- [DIRECTIONS FOR THIS TASK] Your task is to return, exactly, the run of lines starting at the line holding "Continue the Blender Python script for this scene: part 3, from" and ending at the line holding "def place(root, u, v, yaw): root.location", both ends included and no other lines.
[BEGIN PROVIDED RECORDS]
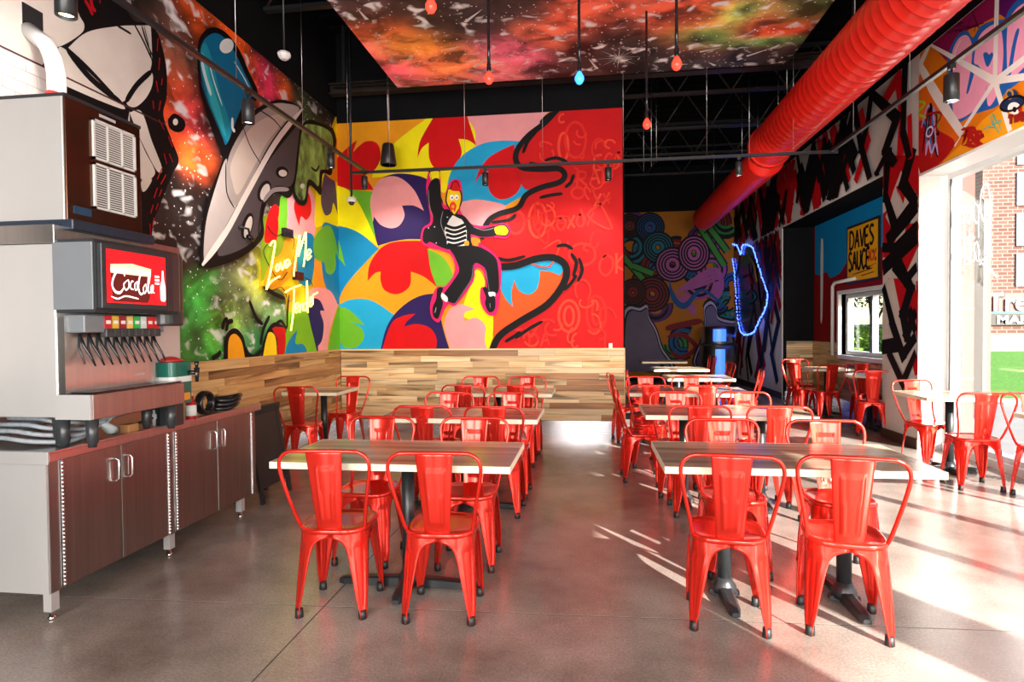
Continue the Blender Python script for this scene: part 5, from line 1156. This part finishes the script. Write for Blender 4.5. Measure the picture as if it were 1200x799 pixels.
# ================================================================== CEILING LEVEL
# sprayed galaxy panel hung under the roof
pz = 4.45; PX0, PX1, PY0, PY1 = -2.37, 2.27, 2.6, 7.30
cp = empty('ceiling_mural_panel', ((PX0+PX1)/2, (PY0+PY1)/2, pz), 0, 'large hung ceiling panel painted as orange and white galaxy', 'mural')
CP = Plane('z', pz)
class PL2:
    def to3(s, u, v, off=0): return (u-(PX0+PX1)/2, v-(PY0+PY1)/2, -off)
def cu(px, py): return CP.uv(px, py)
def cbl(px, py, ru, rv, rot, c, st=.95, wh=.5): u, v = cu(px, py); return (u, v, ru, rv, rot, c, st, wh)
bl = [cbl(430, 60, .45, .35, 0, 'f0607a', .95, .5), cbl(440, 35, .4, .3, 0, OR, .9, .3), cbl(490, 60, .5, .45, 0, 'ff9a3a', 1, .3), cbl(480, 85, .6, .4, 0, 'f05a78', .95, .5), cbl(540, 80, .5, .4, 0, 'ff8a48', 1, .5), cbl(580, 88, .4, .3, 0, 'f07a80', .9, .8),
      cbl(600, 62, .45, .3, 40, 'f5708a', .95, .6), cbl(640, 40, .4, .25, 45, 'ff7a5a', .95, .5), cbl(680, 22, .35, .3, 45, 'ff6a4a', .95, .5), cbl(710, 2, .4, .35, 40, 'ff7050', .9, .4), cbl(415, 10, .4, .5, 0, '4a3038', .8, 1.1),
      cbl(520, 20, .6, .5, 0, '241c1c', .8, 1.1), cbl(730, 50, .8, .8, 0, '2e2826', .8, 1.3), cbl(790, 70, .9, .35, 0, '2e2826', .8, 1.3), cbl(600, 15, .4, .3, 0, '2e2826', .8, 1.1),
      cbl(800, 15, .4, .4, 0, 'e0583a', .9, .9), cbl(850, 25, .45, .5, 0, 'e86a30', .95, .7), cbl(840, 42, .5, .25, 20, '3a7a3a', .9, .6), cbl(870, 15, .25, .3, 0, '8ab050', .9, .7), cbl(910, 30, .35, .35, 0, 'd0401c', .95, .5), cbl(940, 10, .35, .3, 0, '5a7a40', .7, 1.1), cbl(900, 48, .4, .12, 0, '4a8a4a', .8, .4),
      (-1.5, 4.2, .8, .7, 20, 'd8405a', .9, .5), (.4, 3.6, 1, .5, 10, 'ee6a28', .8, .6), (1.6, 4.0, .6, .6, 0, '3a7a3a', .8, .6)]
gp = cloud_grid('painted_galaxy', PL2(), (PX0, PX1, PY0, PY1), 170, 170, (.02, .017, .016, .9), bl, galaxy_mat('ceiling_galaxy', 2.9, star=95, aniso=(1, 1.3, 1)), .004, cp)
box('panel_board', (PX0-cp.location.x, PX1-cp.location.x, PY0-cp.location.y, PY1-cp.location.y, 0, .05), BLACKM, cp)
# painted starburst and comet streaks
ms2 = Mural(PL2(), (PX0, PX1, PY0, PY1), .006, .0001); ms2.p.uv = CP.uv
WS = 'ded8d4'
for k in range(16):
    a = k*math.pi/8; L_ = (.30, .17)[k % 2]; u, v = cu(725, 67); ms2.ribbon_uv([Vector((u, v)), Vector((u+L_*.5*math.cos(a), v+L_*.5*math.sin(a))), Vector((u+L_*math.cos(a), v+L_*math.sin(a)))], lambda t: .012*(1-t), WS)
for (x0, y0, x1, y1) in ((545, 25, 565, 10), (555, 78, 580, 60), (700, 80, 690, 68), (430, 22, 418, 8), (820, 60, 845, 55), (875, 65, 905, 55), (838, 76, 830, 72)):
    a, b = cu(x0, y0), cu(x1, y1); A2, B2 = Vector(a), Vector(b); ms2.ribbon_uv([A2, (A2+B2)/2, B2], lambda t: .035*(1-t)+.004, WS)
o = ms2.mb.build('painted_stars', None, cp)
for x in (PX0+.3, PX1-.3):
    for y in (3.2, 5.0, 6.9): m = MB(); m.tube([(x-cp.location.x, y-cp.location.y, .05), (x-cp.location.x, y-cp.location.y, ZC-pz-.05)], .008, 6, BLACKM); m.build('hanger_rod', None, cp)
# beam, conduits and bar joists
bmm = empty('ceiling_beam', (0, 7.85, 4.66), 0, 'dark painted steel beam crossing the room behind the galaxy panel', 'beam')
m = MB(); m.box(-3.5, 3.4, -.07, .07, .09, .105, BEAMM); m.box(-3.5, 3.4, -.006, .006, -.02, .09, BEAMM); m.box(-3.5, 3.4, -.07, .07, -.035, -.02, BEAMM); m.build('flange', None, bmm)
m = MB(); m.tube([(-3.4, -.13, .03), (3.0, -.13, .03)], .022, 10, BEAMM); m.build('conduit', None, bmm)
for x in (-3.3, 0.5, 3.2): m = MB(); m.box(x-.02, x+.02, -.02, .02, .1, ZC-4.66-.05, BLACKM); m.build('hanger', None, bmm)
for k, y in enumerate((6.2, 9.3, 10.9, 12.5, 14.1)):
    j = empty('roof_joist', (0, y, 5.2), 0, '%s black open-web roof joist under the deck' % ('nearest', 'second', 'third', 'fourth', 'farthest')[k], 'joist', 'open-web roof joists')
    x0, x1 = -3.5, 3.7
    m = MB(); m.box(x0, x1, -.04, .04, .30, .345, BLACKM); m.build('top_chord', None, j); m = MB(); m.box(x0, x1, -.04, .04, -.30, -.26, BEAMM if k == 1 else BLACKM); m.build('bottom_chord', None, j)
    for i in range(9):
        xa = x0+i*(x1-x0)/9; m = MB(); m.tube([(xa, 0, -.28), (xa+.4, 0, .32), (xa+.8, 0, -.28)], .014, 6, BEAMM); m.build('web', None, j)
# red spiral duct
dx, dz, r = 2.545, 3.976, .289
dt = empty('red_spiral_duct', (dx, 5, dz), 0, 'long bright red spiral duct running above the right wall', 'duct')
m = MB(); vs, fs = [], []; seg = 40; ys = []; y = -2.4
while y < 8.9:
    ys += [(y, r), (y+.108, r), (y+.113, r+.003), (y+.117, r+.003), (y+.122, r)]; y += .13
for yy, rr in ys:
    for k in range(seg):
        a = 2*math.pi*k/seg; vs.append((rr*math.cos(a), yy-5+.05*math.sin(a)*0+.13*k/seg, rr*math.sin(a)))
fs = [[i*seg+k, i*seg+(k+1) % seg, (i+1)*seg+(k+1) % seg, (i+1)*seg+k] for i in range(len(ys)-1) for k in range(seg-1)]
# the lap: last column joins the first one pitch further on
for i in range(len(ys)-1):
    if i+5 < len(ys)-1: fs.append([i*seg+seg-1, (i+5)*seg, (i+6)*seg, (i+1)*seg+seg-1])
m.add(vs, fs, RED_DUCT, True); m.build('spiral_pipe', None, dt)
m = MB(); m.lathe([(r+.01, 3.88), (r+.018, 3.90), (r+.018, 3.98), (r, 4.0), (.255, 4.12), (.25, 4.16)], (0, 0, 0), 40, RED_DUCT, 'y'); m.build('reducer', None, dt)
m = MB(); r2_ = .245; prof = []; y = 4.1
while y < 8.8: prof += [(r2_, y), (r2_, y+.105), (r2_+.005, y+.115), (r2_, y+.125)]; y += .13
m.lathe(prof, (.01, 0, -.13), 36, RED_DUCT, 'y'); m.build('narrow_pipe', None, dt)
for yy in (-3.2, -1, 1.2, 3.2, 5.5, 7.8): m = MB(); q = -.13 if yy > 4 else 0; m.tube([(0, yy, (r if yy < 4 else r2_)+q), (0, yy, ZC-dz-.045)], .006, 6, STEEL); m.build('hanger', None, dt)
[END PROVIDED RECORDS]
[BEGIN PROVIDED RECORDS]
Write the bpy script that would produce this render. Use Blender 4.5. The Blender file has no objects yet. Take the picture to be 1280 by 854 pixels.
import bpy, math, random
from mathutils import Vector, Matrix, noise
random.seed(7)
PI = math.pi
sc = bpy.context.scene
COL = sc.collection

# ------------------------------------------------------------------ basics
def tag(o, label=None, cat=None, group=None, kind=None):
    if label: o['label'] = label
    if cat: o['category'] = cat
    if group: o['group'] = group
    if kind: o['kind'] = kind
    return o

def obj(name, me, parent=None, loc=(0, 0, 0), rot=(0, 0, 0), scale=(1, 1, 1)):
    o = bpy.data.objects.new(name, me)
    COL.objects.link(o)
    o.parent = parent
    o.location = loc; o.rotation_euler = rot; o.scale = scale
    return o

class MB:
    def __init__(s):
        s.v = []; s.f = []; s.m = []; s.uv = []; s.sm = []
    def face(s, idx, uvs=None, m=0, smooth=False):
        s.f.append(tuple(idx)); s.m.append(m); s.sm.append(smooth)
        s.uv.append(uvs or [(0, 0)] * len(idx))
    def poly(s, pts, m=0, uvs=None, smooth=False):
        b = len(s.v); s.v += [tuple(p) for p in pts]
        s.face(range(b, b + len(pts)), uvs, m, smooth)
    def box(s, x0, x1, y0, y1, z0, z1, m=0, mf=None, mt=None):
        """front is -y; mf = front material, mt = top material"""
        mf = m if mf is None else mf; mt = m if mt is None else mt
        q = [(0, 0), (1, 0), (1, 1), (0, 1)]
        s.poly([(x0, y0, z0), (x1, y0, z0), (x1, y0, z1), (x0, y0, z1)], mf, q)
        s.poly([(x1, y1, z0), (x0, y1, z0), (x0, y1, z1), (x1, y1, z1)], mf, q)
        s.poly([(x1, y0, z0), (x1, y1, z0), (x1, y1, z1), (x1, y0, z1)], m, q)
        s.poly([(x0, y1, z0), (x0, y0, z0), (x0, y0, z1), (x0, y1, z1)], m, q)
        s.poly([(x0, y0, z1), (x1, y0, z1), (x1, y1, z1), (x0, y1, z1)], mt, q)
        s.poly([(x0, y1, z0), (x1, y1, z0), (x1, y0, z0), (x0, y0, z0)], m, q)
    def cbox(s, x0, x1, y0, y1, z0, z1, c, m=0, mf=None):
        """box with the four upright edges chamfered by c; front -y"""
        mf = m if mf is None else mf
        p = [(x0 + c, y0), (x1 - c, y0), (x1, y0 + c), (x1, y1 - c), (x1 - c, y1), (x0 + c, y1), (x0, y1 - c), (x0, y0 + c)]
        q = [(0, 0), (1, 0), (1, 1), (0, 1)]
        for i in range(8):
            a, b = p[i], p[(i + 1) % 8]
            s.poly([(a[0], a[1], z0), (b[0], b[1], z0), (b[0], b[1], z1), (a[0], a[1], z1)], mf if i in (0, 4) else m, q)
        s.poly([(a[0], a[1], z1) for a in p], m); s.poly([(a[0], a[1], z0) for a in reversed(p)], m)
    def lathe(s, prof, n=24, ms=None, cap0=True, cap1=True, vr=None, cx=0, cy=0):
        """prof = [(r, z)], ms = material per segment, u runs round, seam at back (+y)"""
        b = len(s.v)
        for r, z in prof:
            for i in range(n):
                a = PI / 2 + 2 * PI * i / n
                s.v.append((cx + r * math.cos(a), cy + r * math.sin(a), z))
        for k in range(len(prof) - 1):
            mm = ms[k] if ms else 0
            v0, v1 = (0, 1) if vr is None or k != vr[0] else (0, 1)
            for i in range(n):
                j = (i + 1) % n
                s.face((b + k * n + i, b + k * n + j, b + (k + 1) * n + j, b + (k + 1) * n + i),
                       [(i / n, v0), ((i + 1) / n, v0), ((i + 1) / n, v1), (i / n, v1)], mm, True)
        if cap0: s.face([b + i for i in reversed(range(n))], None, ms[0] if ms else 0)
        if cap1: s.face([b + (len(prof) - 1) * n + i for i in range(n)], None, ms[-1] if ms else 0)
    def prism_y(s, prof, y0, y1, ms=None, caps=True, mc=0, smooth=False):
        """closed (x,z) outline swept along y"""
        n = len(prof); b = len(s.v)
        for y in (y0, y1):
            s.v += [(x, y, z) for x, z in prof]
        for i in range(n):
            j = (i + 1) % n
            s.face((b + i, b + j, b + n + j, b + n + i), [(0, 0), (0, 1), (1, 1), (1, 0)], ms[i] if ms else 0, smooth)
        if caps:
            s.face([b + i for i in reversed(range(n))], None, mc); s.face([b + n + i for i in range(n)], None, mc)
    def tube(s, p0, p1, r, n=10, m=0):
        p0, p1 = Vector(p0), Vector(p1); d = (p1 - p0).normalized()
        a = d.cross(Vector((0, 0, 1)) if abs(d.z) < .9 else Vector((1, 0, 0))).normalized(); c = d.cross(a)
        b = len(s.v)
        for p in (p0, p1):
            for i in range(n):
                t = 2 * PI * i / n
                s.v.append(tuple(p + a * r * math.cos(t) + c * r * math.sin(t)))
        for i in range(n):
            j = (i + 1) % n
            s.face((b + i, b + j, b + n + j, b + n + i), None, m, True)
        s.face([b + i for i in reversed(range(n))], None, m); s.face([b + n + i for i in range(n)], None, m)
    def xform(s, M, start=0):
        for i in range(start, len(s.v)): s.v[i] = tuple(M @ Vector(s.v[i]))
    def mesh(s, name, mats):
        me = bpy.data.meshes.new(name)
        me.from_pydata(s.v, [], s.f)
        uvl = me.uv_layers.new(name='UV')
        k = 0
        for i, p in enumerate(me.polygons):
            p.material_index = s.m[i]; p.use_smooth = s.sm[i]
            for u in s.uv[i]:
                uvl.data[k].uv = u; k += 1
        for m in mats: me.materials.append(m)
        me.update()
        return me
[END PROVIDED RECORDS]
[BEGIN PROVIDED RECORDS]
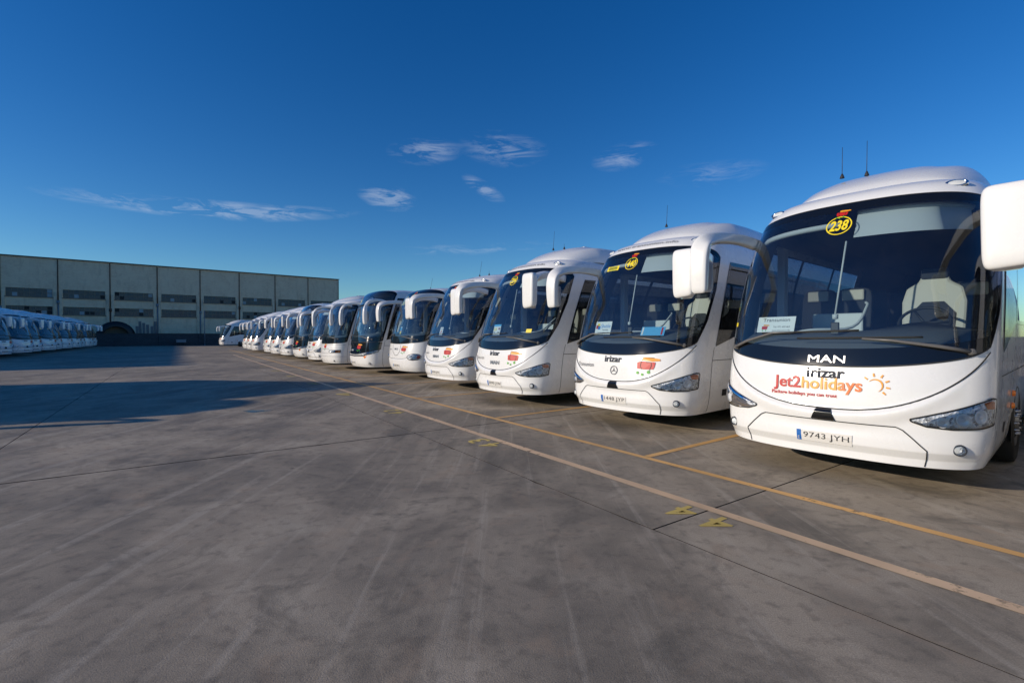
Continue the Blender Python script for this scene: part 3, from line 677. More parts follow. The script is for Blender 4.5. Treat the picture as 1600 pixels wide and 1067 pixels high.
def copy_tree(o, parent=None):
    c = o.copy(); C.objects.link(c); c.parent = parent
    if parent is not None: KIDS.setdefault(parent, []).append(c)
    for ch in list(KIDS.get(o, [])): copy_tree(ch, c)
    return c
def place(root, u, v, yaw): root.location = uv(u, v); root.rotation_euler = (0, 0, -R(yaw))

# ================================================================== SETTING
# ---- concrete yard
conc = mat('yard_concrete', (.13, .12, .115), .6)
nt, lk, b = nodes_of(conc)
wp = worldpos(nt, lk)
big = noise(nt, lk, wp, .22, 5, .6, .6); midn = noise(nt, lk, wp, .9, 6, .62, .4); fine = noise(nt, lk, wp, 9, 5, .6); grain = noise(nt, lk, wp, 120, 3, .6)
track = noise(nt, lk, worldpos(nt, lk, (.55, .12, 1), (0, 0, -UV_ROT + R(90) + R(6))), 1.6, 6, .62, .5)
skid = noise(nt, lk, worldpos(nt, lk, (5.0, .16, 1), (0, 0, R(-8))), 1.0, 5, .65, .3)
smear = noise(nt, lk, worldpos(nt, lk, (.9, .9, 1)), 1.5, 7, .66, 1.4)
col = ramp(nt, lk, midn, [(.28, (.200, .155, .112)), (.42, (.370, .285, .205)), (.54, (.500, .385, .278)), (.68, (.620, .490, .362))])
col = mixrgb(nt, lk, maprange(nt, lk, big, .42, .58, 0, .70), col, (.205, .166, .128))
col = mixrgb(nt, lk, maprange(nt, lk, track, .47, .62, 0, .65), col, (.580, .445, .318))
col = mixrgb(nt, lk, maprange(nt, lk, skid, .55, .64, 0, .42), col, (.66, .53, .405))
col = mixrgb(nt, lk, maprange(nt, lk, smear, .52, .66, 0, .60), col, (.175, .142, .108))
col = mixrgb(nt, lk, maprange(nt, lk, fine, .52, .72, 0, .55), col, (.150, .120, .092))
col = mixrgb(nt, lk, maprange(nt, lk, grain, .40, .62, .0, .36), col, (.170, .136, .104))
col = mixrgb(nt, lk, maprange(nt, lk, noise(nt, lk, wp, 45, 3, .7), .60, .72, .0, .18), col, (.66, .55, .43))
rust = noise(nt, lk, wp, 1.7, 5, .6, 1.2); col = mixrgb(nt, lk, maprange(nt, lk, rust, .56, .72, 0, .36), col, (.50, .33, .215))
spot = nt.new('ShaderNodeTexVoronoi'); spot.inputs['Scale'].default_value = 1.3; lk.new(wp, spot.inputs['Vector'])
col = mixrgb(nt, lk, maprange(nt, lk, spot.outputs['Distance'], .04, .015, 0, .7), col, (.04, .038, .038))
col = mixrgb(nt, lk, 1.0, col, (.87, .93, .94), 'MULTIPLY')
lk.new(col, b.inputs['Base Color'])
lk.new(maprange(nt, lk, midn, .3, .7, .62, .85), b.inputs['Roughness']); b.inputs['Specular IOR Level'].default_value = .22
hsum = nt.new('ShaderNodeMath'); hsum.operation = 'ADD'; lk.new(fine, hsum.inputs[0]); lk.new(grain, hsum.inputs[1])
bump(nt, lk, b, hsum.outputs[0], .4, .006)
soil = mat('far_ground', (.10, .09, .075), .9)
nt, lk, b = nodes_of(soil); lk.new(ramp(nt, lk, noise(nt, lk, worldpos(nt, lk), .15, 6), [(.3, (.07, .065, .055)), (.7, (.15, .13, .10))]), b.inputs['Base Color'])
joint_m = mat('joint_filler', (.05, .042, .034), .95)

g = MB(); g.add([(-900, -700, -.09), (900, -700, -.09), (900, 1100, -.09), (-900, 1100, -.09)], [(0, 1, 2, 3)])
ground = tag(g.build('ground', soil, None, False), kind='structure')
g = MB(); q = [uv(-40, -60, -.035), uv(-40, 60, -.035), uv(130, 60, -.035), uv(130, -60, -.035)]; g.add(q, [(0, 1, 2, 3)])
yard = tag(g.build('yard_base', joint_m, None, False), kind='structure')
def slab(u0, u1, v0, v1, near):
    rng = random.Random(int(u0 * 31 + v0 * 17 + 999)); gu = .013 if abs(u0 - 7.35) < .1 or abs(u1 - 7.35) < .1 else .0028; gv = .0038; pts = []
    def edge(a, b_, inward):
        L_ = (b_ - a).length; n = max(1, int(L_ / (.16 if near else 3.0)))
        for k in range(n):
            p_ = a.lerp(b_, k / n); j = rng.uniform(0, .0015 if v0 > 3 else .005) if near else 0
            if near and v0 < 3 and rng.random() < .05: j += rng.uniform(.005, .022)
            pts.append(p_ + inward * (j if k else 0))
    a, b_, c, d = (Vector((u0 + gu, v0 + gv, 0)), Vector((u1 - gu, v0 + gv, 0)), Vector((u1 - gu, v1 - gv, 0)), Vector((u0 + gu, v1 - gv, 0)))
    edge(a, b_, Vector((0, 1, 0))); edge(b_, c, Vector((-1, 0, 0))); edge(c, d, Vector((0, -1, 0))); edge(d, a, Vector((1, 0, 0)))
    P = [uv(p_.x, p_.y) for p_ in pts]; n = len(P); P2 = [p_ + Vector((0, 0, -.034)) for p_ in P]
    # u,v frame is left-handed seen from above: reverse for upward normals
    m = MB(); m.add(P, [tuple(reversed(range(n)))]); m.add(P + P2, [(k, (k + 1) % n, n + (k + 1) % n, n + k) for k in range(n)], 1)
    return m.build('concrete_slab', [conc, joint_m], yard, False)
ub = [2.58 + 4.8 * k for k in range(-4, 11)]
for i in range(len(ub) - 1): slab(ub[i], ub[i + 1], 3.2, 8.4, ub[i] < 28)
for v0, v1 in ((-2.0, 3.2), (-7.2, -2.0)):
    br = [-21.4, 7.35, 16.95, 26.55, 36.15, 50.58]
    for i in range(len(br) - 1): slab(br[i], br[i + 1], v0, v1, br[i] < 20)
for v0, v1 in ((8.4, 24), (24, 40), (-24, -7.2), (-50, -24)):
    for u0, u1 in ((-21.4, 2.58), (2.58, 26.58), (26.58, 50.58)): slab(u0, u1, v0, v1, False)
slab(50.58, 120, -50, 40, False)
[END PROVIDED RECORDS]
- [CORRECT ANSWER]
Continue the Blender Python script for this scene: part 3, from line 677. More parts follow. The script is for Blender 4.5. Treat the picture as 1600 pixels wide and 1067 pixels high.
def copy_tree(o, parent=None):
    c = o.copy(); C.objects.link(c); c.parent = parent
    if parent is not None: KIDS.setdefault(parent, []).append(c)
    for ch in list(KIDS.get(o, [])): copy_tree(ch, c)
    return c
def place(root, u, v, yaw): root.location = uv(u, v); root.rotation_euler = (0, 0, -R(yaw))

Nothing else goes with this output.